EXERCISE INSTRUCTIONS
Repeat the lines below exactly as they appear, but leave out the images.

Extracted data entries
-- BEGIN --

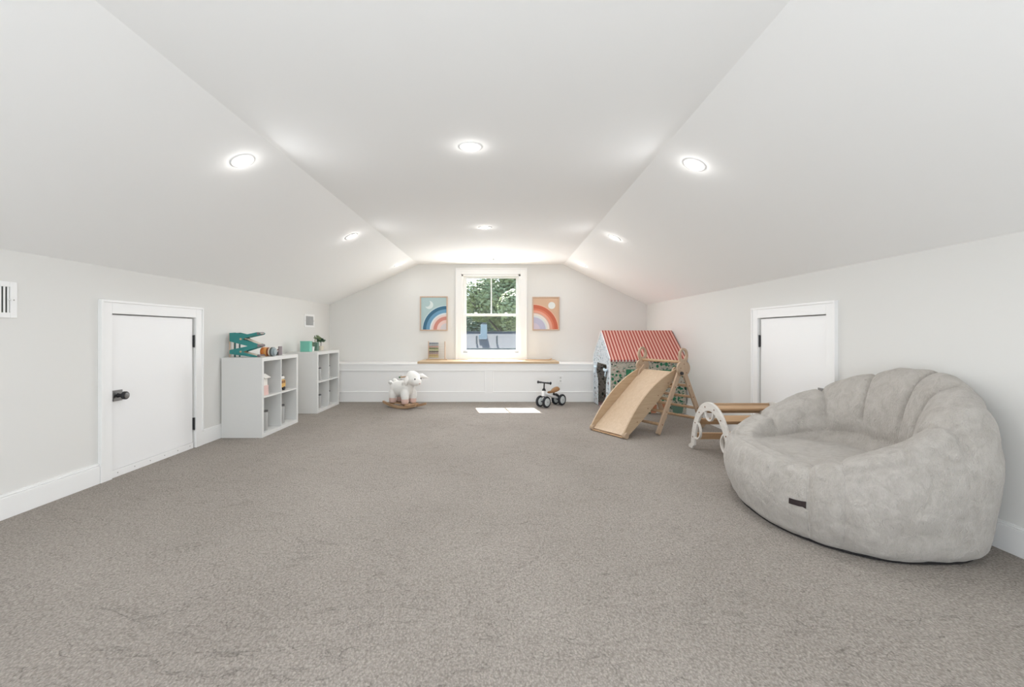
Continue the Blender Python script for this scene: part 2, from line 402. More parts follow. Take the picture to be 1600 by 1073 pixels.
# ------------------------------------------------------------------ room shell
XL, XR, YB, YF = -2.67, 2.34, 7.08, -3.5
ZK = 1.455           # knee wall height
ZC = 2.093           # flat ceiling height
YLEDGE = 6.56        # front of the panelled bench wall
ZLEDGE = 0.553
def exl(y): return -1.324 + (y-1.4685)*(.058/5.61)
def exr(y): return .957 + (y-1.4685)*(.066/5.61)

bm = bmesh.new(); add_box(bm, XL-.3, XR+.3, YF-.2, YB+.2, -.15, 0)
struct(obj('floor', bm, 'carpet'), 'beige loop pile carpet across the whole attic floor')

bm = bmesh.new()
ys = [YF-.15 + (YB-YF+.30)*k/10 for k in range(11)]; T = .15
rows = []
for y in ys:
    k = -(0.467*0.25)
    prof = [(XL-.25, ZK-.467*.25), (XL, ZK), (exl(y), ZC), (exr(y), ZC), (XR, ZK), (XR+.25, ZK-.49*.25)]
    lo = [bm.verts.new((x, y, z)) for x, z in prof]; hi = [bm.verts.new((x, y, z+T)) for x, z in prof]
    rows.append((lo, hi))
for (l0, h0), (l1, h1) in zip(rows, rows[1:]):
    for i in range(5):
        bm.faces.new((l0[i], l0[i+1], l1[i+1], l1[i])); bm.faces.new((h0[i+1], h0[i], h1[i], h1[i+1]))
    bm.faces.new((l0[0], l1[0], h1[0], h0[0])); bm.faces.new((l0[5], h0[5], h1[5], l1[5]))
for lo, hi in (rows[0], rows[-1]):
    for i in range(5): bm.faces.new((lo[i+1], lo[i], hi[i], hi[i+1]))
struct(obj('ceiling', bm, 'ceiling'), 'white ceiling, flat in the middle with a slope down to each knee wall')

# access doors: opening ranges
DL = (3.076, 3.93); DR = (3.178, 4.02); DH = 1.138
def knee_wall(name, x, out, oy, label):
    bm = bmesh.new(); a, b_ = sorted((x, x+out*.14))
    add_box(bm, a, b_, YF, oy[0], -.1, ZK-.0); add_box(bm, a, b_, oy[1], YB+.1, -.1, ZK); add_box(bm, a, b_, oy[0], oy[1], DH, ZK)
    struct(obj(name, bm, 'wall'), label)
knee_wall('wall_left', XL, -1, DL, 'low greige knee wall along the left')
knee_wall('wall_right', XR, 1, DR, 'low greige knee wall along the right')

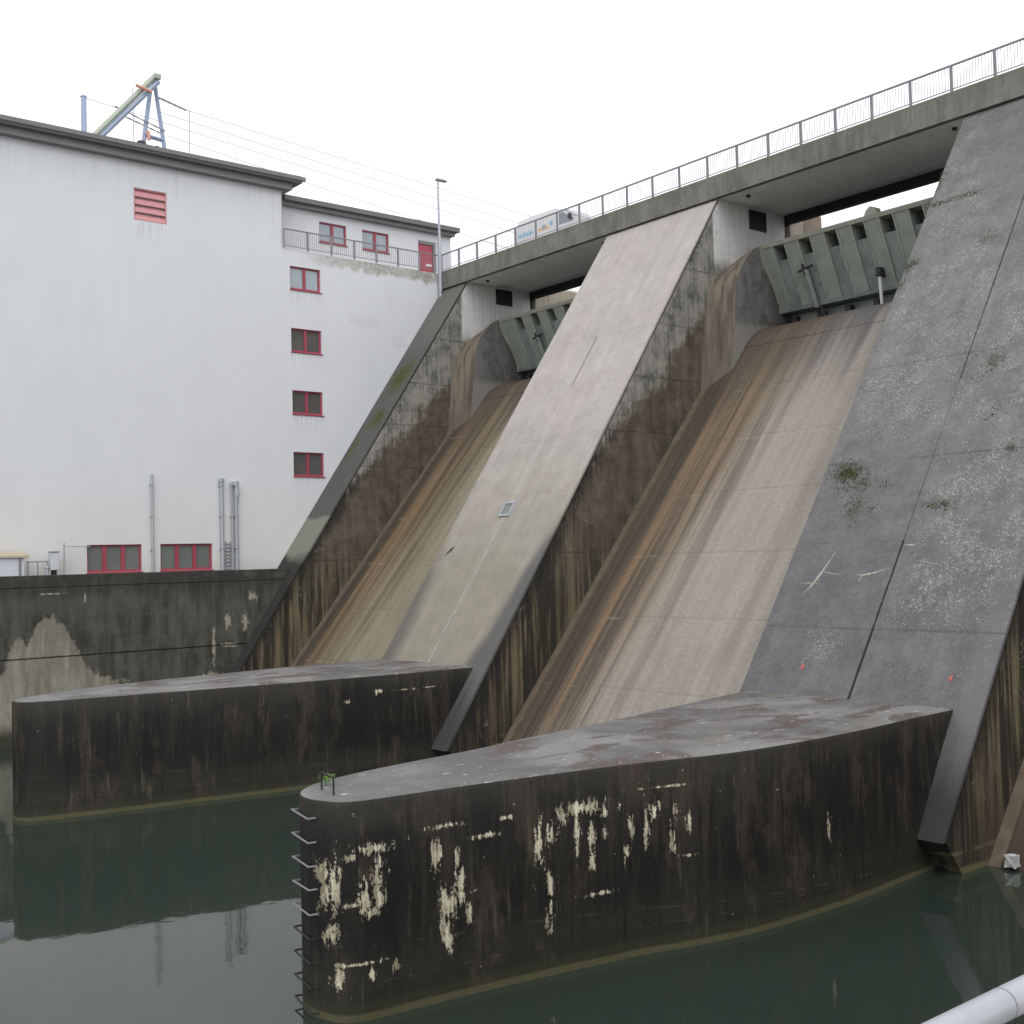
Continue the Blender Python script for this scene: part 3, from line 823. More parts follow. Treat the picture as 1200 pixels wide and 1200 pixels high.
pier1 = make_pier(P1L, P1R, 'narrow grey dam pier against the white powerhouse wall, with a mossy slope', MT['grey'], None, {}, [(P1R, 1)], MT['beige'], 41.0)
pier2 = make_pier(P2L, P2R, 'pale dry concrete dam pier with a small metal hatch, middle of the three', MT['pale'], -16.3,
                  {6: 0.045, 1: 0.03, 2: 0.012, 5: 0.01}, [(P2R, 1), (P2L, -1)])
pier3 = make_pier(P3L, P3R, 'wide dark grey dam pier speckled with white lichen and moss, nearest the camera', MT['dark'], 3.82,
                  {0: 0.04, 1: 0.045, 2: 0.035, 5: 0.022, 6: 0.03, 3: 0.012, 4: 0.006, 7: 0.025}, [(P3L, -1), (P3R, 1)])
pier4 = make_pier(P4L, P4R, 'dark dam pier beyond the right spillway, past the lichen-speckled pier', MT['grey'], None, {}, [(P4L, -1)])

# broken toe under the two guide wall piers
for p, xl, xr in ((pier3, P3L, P3R), (pier2, P2L, P2R)):
    V = [slope(xl, 0.855, 0.02), slope(xr, 0.855, 0.02), (xr, 15.5, 0.2), (xr, 15.74, -0.6), (xl, 15.74, -0.6), (xl, 15.4, 0.25),
         (xl + 3, 15.0, 0.35), (xr - 0.6, 15.05, 0.42)]
    part('broken_toe', (V, [(0, 6, 7, 1), (1, 7, 2), (0, 5, 6), (2, 7, 6, 5, 4, 3)]), MT['darkfe'], p)

# hatch on the pale pier
hz0, hz1, hx0, hx1 = 9.82, 10.46, -16.72, -15.98
fr = []
for (a, b_, c, d) in ((hx0, hx1, hz0, hz0 + 0.09), (hx0, hx1, hz1 - 0.09, hz1), (hx0, hx0 + 0.1, hz0 + 0.09, hz1 - 0.09), (hx1 - 0.1, hx1, hz0 + 0.09, hz1 - 0.09)):
    g = face_panel(a, b_, c, d, -0.07)
    fr.append(g)
hf = part('hatch_frame', cat_geo(fr), MT['galv'], pier2)
part('hatch_plate', face_panel(hx0 + 0.1, hx1 - 0.1, hz0 + 0.09, hz1 - 0.09, -0.03), MT['gate'], hf)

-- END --

PROBLEM SOLUTION
Continue the Blender Python script for this scene: part 2, from line 402. More parts follow. Take the picture to be 1600 by 1073 pixels.
# ------------------------------------------------------------------ room shell
XL, XR, YB, YF = -2.67, 2.34, 7.08, -3.5
ZK = 1.455           # knee wall height
ZC = 2.093           # flat ceiling height
YLEDGE = 6.56        # front of the panelled bench wall
ZLEDGE = 0.553
def exl(y): return -1.324 + (y-1.4685)*(.058/5.61)
def exr(y): return .957 + (y-1.4685)*(.066/5.61)

bm = bmesh.new(); add_box(bm, XL-.3, XR+.3, YF-.2, YB+.2, -.15, 0)
struct(obj('floor', bm, 'carpet'), 'beige loop pile carpet across the whole attic floor')

bm = bmesh.new()
ys = [YF-.15 + (YB-YF+.30)*k/10 for k in range(11)]; T = .15
rows = []
for y in ys:
    k = -(0.467*0.25)
    prof = [(XL-.25, ZK-.467*.25), (XL, ZK), (exl(y), ZC), (exr(y), ZC), (XR, ZK), (XR+.25, ZK-.49*.25)]
    lo = [bm.verts.new((x, y, z)) for x, z in prof]; hi = [bm.verts.new((x, y, z+T)) for x, z in prof]
    rows.append((lo, hi))
for (l0, h0), (l1, h1) in zip(rows, rows[1:]):
    for i in range(5):
        bm.faces.new((l0[i], l0[i+1], l1[i+1], l1[i])); bm.faces.new((h0[i+1], h0[i], h1[i], h1[i+1]))
    bm.faces.new((l0[0], l1[0], h1[0], h0[0])); bm.faces.new((l0[5], h0[5], h1[5], l1[5]))
for lo, hi in (rows[0], rows[-1]):
    for i in range(5): bm.faces.new((lo[i+1], lo[i], hi[i], hi[i+1]))
struct(obj('ceiling', bm, 'ceiling'), 'white ceiling, flat in the middle with a slope down to each knee wall')

# access doors: opening ranges
DL = (3.076, 3.93); DR = (3.178, 4.02); DH = 1.138
def knee_wall(name, x, out, oy, label):
    bm = bmesh.new(); a, b_ = sorted((x, x+out*.14))
    add_box(bm, a, b_, YF, oy[0], -.1, ZK-.0); add_box(bm, a, b_, oy[1], YB+.1, -.1, ZK); add_box(bm, a, b_, oy[0], oy[1], DH, ZK)
    struct(obj(name, bm, 'wall'), label)
knee_wall('wall_left', XL, -1, DL, 'low greige knee wall along the left')
knee_wall('wall_right', XR, 1, DR, 'low greige knee wall along the right')

Continue the Blender Python script for this scene: part 3, from line 823. More parts follow. Treat the picture as 1200 pixels wide and 1200 pixels high.
pier1 = make_pier(P1L, P1R, 'narrow grey dam pier against the white powerhouse wall, with a mossy slope', MT['grey'], None, {}, [(P1R, 1)], MT['beige'], 41.0)
pier2 = make_pier(P2L, P2R, 'pale dry concrete dam pier with a small metal hatch, middle of the three', MT['pale'], -16.3,
                  {6: 0.045, 1: 0.03, 2: 0.012, 5: 0.01}, [(P2R, 1), (P2L, -1)])
pier3 = make_pier(P3L, P3R, 'wide dark grey dam pier speckled with white lichen and moss, nearest the camera', MT['dark'], 3.82,
                  {0: 0.04, 1: 0.045, 2: 0.035, 5: 0.022, 6: 0.03, 3: 0.012, 4: 0.006, 7: 0.025}, [(P3L, -1), (P3R, 1)])
pier4 = make_pier(P4L, P4R, 'dark dam pier beyond the right spillway, past the lichen-speckled pier', MT['grey'], None, {}, [(P4L, -1)])

# broken toe under the two guide wall piers
for p, xl, xr in ((pier3, P3L, P3R), (pier2, P2L, P2R)):
    V = [slope(xl, 0.855, 0.02), slope(xr, 0.855, 0.02), (xr, 15.5, 0.2), (xr, 15.74, -0.6), (xl, 15.74, -0.6), (xl, 15.4, 0.25),
         (xl + 3, 15.0, 0.35), (xr - 0.6, 15.05, 0.42)]
    part('broken_toe', (V, [(0, 6, 7, 1), (1, 7, 2), (0, 5, 6), (2, 7, 6, 5, 4, 3)]), MT['darkfe'], p)

# hatch on the pale pier
hz0, hz1, hx0, hx1 = 9.82, 10.46, -16.72, -15.98
fr = []
for (a, b_, c, d) in ((hx0, hx1, hz0, hz0 + 0.09), (hx0, hx1, hz1 - 0.09, hz1), (hx0, hx0 + 0.1, hz0 + 0.09, hz1 - 0.09), (hx1 - 0.1, hx1, hz0 + 0.09, hz1 - 0.09)):
    g = face_panel(a, b_, c, d, -0.07)
    fr.append(g)
hf = part('hatch_frame', cat_geo(fr), MT['galv'], pier2)
part('hatch_plate', face_panel(hx0 + 0.1, hx1 - 0.1, hz0 + 0.09, hz1 - 0.09, -0.03), MT['gate'], hf)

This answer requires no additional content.